▶ _BRIEF_: Copy out the entries below precisely; nothing is to be omitted.

▶ _EXTRACTED ENTRIES_:

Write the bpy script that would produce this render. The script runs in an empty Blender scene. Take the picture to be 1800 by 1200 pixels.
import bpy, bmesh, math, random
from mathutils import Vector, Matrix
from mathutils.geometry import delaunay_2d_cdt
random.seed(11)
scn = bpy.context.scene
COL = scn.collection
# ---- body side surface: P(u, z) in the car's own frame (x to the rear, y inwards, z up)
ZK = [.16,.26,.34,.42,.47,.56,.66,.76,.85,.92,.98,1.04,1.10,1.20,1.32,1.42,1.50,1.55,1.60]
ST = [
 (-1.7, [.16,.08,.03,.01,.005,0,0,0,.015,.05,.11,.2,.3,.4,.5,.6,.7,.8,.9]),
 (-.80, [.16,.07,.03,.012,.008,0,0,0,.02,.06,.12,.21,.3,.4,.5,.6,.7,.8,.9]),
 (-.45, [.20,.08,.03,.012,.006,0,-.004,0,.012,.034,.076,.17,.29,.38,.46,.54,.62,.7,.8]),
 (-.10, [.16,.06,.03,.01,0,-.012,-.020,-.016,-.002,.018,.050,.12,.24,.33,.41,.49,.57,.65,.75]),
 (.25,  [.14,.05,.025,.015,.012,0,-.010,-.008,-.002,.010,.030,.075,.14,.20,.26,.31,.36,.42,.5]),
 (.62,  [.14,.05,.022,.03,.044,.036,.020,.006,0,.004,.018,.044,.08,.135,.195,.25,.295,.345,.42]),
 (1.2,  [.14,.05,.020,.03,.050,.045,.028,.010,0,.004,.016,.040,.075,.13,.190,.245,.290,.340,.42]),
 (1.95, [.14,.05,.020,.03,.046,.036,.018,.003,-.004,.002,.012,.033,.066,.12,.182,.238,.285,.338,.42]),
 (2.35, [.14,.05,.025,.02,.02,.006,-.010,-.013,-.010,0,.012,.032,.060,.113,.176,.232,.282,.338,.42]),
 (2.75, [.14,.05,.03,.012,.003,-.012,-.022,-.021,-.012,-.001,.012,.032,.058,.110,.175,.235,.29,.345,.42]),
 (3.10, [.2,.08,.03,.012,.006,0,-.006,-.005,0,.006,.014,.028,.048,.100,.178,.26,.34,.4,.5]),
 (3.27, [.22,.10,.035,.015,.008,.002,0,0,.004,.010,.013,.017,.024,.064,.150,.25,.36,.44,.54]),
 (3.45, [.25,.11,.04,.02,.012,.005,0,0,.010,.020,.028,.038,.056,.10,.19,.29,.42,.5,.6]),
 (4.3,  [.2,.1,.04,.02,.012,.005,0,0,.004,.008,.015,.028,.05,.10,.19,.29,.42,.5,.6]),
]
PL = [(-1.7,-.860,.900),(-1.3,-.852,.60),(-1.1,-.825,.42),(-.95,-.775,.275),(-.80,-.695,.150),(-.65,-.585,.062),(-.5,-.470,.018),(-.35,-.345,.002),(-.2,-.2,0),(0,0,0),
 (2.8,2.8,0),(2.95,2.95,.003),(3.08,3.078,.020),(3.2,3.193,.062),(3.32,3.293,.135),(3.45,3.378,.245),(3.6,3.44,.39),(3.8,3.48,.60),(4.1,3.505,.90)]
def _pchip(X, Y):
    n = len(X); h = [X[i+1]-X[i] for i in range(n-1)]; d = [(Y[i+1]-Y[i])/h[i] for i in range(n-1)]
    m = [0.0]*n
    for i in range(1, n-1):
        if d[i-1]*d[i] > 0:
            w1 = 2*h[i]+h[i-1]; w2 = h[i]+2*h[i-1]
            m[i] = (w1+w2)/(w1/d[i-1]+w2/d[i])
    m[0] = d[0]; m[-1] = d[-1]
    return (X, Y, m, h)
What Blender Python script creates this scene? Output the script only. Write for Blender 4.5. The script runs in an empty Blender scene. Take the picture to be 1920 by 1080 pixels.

▶ _REPLY TO THE TASK_:
Write the bpy script that would produce this render. The script runs in an empty Blender scene. Take the picture to be 1800 by 1200 pixels.
import bpy, bmesh, math, random
from mathutils import Vector, Matrix
from mathutils.geometry import delaunay_2d_cdt
random.seed(11)
scn = bpy.context.scene
COL = scn.collection
# ---- body side surface: P(u, z) in the car's own frame (x to the rear, y inwards, z up)
ZK = [.16,.26,.34,.42,.47,.56,.66,.76,.85,.92,.98,1.04,1.10,1.20,1.32,1.42,1.50,1.55,1.60]
ST = [
 (-1.7, [.16,.08,.03,.01,.005,0,0,0,.015,.05,.11,.2,.3,.4,.5,.6,.7,.8,.9]),
 (-.80, [.16,.07,.03,.012,.008,0,0,0,.02,.06,.12,.21,.3,.4,.5,.6,.7,.8,.9]),
 (-.45, [.20,.08,.03,.012,.006,0,-.004,0,.012,.034,.076,.17,.29,.38,.46,.54,.62,.7,.8]),
 (-.10, [.16,.06,.03,.01,0,-.012,-.020,-.016,-.002,.018,.050,.12,.24,.33,.41,.49,.57,.65,.75]),
 (.25,  [.14,.05,.025,.015,.012,0,-.010,-.008,-.002,.010,.030,.075,.14,.20,.26,.31,.36,.42,.5]),
 (.62,  [.14,.05,.022,.03,.044,.036,.020,.006,0,.004,.018,.044,.08,.135,.195,.25,.295,.345,.42]),
 (1.2,  [.14,.05,.020,.03,.050,.045,.028,.010,0,.004,.016,.040,.075,.13,.190,.245,.290,.340,.42]),
 (1.95, [.14,.05,.020,.03,.046,.036,.018,.003,-.004,.002,.012,.033,.066,.12,.182,.238,.285,.338,.42]),
 (2.35, [.14,.05,.025,.02,.02,.006,-.010,-.013,-.010,0,.012,.032,.060,.113,.176,.232,.282,.338,.42]),
 (2.75, [.14,.05,.03,.012,.003,-.012,-.022,-.021,-.012,-.001,.012,.032,.058,.110,.175,.235,.29,.345,.42]),
 (3.10, [.2,.08,.03,.012,.006,0,-.006,-.005,0,.006,.014,.028,.048,.100,.178,.26,.34,.4,.5]),
 (3.27, [.22,.10,.035,.015,.008,.002,0,0,.004,.010,.013,.017,.024,.064,.150,.25,.36,.44,.54]),
 (3.45, [.25,.11,.04,.02,.012,.005,0,0,.010,.020,.028,.038,.056,.10,.19,.29,.42,.5,.6]),
 (4.3,  [.2,.1,.04,.02,.012,.005,0,0,.004,.008,.015,.028,.05,.10,.19,.29,.42,.5,.6]),
]
PL = [(-1.7,-.860,.900),(-1.3,-.852,.60),(-1.1,-.825,.42),(-.95,-.775,.275),(-.80,-.695,.150),(-.65,-.585,.062),(-.5,-.470,.018),(-.35,-.345,.002),(-.2,-.2,0),(0,0,0),
 (2.8,2.8,0),(2.95,2.95,.003),(3.08,3.078,.020),(3.2,3.193,.062),(3.32,3.293,.135),(3.45,3.378,.245),(3.6,3.44,.39),(3.8,3.48,.60),(4.1,3.505,.90)]
def _pchip(X, Y):
    n = len(X); h = [X[i+1]-X[i] for i in range(n-1)]; d = [(Y[i+1]-Y[i])/h[i] for i in range(n-1)]
    m = [0.0]*n
    for i in range(1, n-1):
        if d[i-1]*d[i] > 0:
            w1 = 2*h[i]+h[i-1]; w2 = h[i]+2*h[i-1]
            m[i] = (w1+w2)/(w1/d[i-1]+w2/d[i])
    m[0] = d[0]; m[-1] = d[-1]
    return (X, Y, m, h)
What Blender Python script creates this scene? Output the script only. Write for Blender 4.5. The script runs in an empty Blender scene. Take the picture to be 1920 by 1080 pixels.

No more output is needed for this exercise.